U.S. Treasury yields advanced on Wednesday after meeting minutes from the Federal Reserve showed caution around lowering interest rates too quickly.

The yield on the 10-year Treasury was up by nearly 5 basis points at 4.323%. The 2-year Treasury yield was last higher by about 5 basis points to 4.664%.

Yields and prices move inversely. One basis point equals 0.01%.

Treasurys


The meeting minutes released Wednesday afternoon indicated they were in no hurry to lower the cost of borrowing. Fed officials said they want to see more before starting to ease policy, but also said rate hikes were likely finished.

"In discussing the policy outlook, participants judged that the policy rate was likely at its peak for this tightening cycle," the minutes stated. But, "Participants generally noted that they did not expect it would be appropriate to reduce the target range for the federal funds rate until they had gained greater confidence that inflation was moving sustainably toward 2 percent."

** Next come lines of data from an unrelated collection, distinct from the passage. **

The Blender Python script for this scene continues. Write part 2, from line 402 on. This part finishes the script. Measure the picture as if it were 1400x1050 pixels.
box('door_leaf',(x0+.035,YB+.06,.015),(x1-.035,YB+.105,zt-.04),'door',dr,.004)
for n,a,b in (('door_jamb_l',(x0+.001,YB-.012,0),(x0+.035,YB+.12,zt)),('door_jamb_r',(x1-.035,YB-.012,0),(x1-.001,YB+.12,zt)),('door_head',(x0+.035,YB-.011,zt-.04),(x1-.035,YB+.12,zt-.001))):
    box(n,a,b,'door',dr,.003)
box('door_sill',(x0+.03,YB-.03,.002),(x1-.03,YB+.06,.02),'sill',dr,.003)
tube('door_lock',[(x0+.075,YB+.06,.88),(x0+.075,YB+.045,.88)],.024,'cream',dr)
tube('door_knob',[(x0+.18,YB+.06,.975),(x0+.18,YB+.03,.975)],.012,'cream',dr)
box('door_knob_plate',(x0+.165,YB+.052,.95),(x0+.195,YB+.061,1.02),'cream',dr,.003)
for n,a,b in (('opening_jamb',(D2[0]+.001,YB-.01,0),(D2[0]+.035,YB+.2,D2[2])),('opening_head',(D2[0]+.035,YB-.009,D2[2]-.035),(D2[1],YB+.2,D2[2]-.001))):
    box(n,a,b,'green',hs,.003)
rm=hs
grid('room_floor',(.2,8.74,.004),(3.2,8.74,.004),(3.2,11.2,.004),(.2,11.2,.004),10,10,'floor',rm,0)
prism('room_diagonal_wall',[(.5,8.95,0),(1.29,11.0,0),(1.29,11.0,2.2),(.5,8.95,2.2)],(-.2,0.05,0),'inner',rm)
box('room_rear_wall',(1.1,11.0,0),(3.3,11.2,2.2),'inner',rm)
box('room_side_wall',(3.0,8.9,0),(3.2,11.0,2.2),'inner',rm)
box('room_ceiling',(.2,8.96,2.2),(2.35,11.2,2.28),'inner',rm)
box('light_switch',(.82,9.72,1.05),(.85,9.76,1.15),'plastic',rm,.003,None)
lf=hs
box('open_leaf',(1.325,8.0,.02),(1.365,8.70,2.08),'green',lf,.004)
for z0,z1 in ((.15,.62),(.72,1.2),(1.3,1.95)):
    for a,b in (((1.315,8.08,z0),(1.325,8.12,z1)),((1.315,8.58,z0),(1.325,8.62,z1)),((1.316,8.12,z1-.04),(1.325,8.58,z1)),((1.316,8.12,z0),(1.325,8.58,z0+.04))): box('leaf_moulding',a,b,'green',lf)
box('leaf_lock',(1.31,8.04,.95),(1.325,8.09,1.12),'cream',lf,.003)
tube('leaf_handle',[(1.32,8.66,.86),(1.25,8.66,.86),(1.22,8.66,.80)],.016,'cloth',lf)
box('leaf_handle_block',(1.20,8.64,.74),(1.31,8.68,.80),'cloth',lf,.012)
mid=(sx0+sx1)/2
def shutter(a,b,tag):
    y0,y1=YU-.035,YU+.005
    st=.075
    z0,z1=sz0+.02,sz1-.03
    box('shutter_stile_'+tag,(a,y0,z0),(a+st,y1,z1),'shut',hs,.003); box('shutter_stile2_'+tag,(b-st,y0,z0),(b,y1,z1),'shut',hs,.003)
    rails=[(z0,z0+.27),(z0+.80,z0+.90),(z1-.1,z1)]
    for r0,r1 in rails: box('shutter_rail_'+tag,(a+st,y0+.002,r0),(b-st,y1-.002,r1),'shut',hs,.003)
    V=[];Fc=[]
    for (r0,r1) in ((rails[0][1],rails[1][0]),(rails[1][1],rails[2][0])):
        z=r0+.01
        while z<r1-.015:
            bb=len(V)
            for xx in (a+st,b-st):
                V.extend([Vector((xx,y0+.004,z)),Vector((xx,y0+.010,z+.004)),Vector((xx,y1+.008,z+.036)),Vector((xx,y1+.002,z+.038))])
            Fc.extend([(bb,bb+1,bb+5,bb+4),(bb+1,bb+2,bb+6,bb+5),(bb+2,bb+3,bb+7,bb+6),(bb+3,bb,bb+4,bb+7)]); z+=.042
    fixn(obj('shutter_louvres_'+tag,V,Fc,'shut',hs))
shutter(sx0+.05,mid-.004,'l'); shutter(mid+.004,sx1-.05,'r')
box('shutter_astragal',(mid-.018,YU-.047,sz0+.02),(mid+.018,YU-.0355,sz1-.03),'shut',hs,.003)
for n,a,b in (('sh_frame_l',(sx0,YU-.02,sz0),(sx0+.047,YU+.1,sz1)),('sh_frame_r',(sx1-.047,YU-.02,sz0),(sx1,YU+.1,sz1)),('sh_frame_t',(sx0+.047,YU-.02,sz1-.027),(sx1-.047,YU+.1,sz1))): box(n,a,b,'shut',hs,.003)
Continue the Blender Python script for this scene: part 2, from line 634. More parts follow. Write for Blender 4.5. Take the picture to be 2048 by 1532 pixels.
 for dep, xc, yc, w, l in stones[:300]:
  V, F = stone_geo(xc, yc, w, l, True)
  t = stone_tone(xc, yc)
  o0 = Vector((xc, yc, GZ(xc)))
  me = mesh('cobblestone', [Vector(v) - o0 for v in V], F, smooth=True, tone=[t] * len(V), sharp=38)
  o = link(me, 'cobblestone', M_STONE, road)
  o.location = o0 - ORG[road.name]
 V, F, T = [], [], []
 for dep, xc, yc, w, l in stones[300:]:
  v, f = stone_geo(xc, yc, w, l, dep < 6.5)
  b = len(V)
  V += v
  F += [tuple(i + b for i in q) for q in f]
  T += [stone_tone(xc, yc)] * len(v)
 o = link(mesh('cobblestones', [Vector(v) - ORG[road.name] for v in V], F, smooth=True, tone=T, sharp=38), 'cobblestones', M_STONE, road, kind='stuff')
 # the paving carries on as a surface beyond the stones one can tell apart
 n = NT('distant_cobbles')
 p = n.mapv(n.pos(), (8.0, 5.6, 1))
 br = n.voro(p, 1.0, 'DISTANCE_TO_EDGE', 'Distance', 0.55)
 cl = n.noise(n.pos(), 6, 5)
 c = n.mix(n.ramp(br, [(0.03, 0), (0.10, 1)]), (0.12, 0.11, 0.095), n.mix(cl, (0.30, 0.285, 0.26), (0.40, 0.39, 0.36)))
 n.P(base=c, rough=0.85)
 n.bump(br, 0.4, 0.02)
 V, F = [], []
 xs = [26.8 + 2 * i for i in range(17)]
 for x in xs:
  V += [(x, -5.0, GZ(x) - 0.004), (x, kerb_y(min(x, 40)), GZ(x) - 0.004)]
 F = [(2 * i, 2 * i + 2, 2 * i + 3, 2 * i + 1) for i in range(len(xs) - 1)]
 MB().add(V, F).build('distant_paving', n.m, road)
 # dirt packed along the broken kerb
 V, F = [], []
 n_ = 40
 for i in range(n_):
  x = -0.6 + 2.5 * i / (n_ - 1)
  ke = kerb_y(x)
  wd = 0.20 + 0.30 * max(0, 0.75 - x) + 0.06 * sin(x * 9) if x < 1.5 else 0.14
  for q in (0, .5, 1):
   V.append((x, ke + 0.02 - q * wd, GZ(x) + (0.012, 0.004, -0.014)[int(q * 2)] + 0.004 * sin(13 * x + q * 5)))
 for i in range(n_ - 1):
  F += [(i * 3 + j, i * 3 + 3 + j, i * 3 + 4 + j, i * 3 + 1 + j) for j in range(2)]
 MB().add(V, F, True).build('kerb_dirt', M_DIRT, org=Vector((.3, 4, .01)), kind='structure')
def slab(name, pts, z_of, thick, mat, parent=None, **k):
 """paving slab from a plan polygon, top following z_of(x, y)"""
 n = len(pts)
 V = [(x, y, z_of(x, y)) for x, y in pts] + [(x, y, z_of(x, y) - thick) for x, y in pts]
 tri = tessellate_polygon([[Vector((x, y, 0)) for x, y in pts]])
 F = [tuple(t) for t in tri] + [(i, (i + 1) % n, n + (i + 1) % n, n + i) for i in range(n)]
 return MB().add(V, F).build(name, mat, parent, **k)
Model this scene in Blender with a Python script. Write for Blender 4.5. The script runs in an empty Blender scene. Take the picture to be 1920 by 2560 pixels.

Prior to the January meeting, traders had been pricing in a high chance of rate cuts beginning as early as March. In a post-meeting press conference, however, Fed Chairman Jerome Powell said this was unlikely, dampening hopes from investors. Expectations have since moved to a June rate cut.

Economic data released last week also dashed hopes that rate cuts will begin sooner rather than later, especially as Fed officials have indicated that their decision-making will be data-led.

Both the consumer price index and producer price index came in hotter than expected for January, which suggested to many investors that inflation is more persistent than they had hoped.